A significant portion of the lecture focuses on urban rhythm as both a research method and a policy tool. Drawing on a large interdisciplinary study conducted across six Dutch cities between 2016 and 2018, Nevejan argues that analysing how people move through time and space reveals practical, non-judgmental solutions to urban problems, from traffic light timing to subsidy access for single mothers.

The lecture closes with a case for City Science, a practice that brings together scientists, policymakers, and citizens as co-authors of urban futures, and for openresearch.amsterdam, the open knowledge platform Nevejan founded to sustain collaborative, publicly accountable research in Amsterdam and beyond.

Mention of Sunil Abraham

In the section on the three paradigms of human experience, Nevejan cites Sunil Abraham to illustrate how digital platforms have narrowed the diversity of cultural narratives online.
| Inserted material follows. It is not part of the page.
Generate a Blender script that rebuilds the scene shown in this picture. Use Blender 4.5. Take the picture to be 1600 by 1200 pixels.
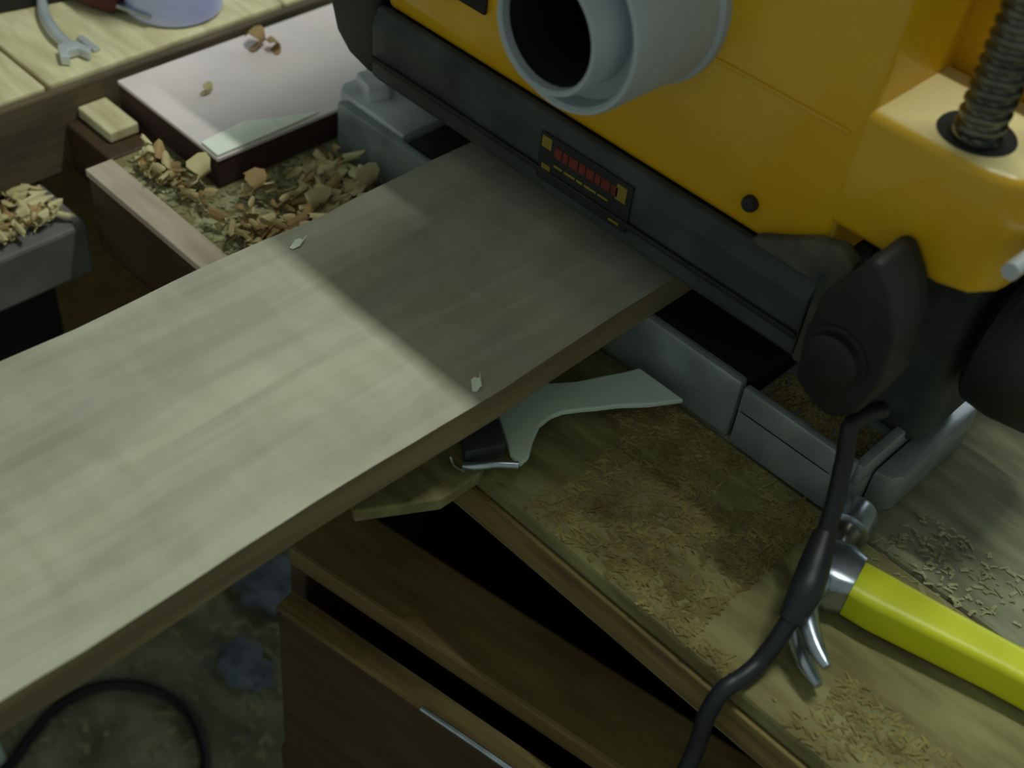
import bpy, bmesh, math, random
from mathutils import Vector, Matrix, noise
random.seed(7)
for o in list(bpy.data.objects): bpy.data.objects.remove(o, do_unlink=True)
S = bpy.context.scene
COL = S.collection

# ------------------------------------------------------------------ camera
cd = bpy.data.cameras.new('camera'); cam = bpy.data.objects.new('camera', cd); COL.objects.link(cam)
cd.sensor_width = 36; cd.lens = 45; cd.clip_start = .02
Rm = ((0.7029939, -0.54560721, 0.45619332), (0.70434388, 0.44529292, -0.55282358), (0.09848487, 0.70994858, 0.69733331))
cam.matrix_world = Matrix(Rm).to_4x4()
cam.location = (0.43404521, -0.56030691, 0.58968077)
cd.dof.use_dof = True; cd.dof.focus_distance = 0.80; cd.dof.aperture_fstop = 5.6
S.camera = cam

# ------------------------------------------------------------------ world, exposure
W = bpy.data.worlds.new('world'); S.world = W; W.use_nodes = True
W.node_tree.nodes['Background'].inputs[0].default_value = (.86, 1.0, .90, 1)
W.node_tree.nodes['Background'].inputs[1].default_value = .27
S.view_settings.view_transform = 'Standard'; S.view_settings.look = 'None'
S.view_settings.gamma = 1; S.view_settings.use_curve_mapping = False
S.view_settings.exposure = 0.0

# ------------------------------------------------------------------ materials
def lin(c):
    return tuple((v/12.92 if v <= .04045 else ((v+.055)/1.055)**2.4) for v in c)
def mat(name, c1, c2=None, scale=(20, 20, 20), rough=.7, metal=0, bump=0, bscale=None, detail=6, ramp=(.35, .65), coat=0):
    m = bpy.data.materials.new(name); m.use_nodes = True
    nt = m.node_tree; b = nt.nodes['Principled BSDF']
    b.inputs['Roughness'].default_value = rough; b.inputs['Metallic'].default_value = metal
    b.inputs['Coat Weight'].default_value = coat
    c1 = (*lin(c1), 1)
    if c2 is None: c2 = tuple(v*.8 for v in c1[:3])+(1,)
    else: c2 = (*lin(c2), 1)
    tc = nt.nodes.new('ShaderNodeTexCoord'); mp = nt.nodes.new('ShaderNodeMapping')
    mp.inputs['Scale'].default_value = scale
    nz = nt.nodes.new('ShaderNodeTexNoise'); nz.inputs['Scale'].default_value = 1; nz.inputs['Detail'].default_value = detail
    rp = nt.nodes.new('ShaderNodeValToRGB')
    rp.color_ramp.elements[0].position, rp.color_ramp.elements[1].position = ramp
    rp.color_ramp.elements[0].color = c2; rp.color_ramp.elements[1].color = c1
    L = nt.links.new
    L(tc.outputs['Object'], mp.inputs[0]); L(mp.outputs[0], nz.inputs[0]); L(nz.outputs[0], rp.inputs[0]); L(rp.outputs[0], b.inputs['Base Color'])
    if bump:
        n2 = nz
        if bscale:
            mp2 = nt.nodes.new('ShaderNodeMapping'); mp2.inputs['Scale'].default_value = bscale
            n2 = nt.nodes.new('ShaderNodeTexNoise'); n2.inputs['Scale'].default_value = 1; n2.inputs['Detail'].default_value = 5
            L(tc.outputs['Object'], mp2.inputs[0]); L(mp2.outputs[0], n2.inputs[0])
        bp = nt.nodes.new('ShaderNodeBump'); bp.inputs['Strength'].default_value = bump; bp.inputs['Distance'].default_value = .004
        L(n2.outputs[0], bp.inputs['Height']); L(bp.outputs[0], b.inputs['Normal'])
    return m
M = {}
M['yellow'] = mat('yellow_paint', (.87, .68, .07), (.83, .63, .06), (9, 9, 9), .33, coat=.25)
M['black'] = mat('black_plastic', (.10, .115, .125), (.06, .07, .08), (30, 30, 30), .55)
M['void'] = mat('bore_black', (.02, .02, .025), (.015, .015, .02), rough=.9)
M['bedshade'] = mat('bed_with_painted_shade', (.07, .075, .08), (.04, .045, .05), (30, 30, 30), .5)  # shade of the hollow mouth painted into the bed colour
M['dusty'] = mat('dusty_black_plastic', (.25, .27, .27), (.15, .17, .18), (28, 28, 28), .6)
M['dusttan'] = mat('dust_covered_plastic', (.36, .36, .29), (.20, .22, .21), (45, 45, 45), .8)
M['grey'] = mat('grey_plastic', (.72, .76, .79), (.66, .70, .73), (14, 14, 14), .45)
M['base'] = mat('grey_cast_metal', (.60, .64, .64), (.52, .56, .57), (40, 40, 40), .27, .25, .06)
M['basepale'] = mat('pale_cast_metal', (.86, .88, .89), (.74, .76, .78), (30, 30, 30), .4, .3)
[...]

She writes:

"Zoals de Indiase digitale innovator Sunil Abraham stelde — vóór het internet waren er duizenden verhalen over de Indiase avatar Rama, maar na Disney en Facebook bleven er slechts enkele over."

(English: “As the Indian digital innovator Sunil Abraham noted — before the internet there were thousands of stories about the Indian avatar Rama, but after Disney and Facebook only a few remained.”)

A footnote identifies him as one of the experts Nevejan interviewed for her research on witnessing and online life, with the full interview transcript and film fragments available at Being Here.

Nevejan first interviewed Abraham on 22 November 2008 in Bangalore as part of a qualitative research study on witnessed presence across 24 experts worldwide. That interview became a substantial multi-part record on being-here.net, covering online identity, trust, open source communities, autonomous systems, and the role of transactions in proving online existence.

The same 2008 interview was cited in two earlier publications by Nevejan. In the Springer book chapter Witnessed Presence in Merging Realities in Healthcare Environments (2010, co-authored with Frances Brazier, Delft Technical University), Sunil Abraham is quoted directly on the idea that in online collaboration, time rather than place becomes the primary basis of trust. In the Design Society paper Time Design for Building Trust in Communities of Systems and People (2011, also with Brazier), Abraham appears both in the body text and in a full biographical entry in the appendix, described as director of policy at the Centre for Internet and Society, founder of Mahiti, and former manager of the International Open Source Network for UNDP across 42 countries in the Asia-Pacific region.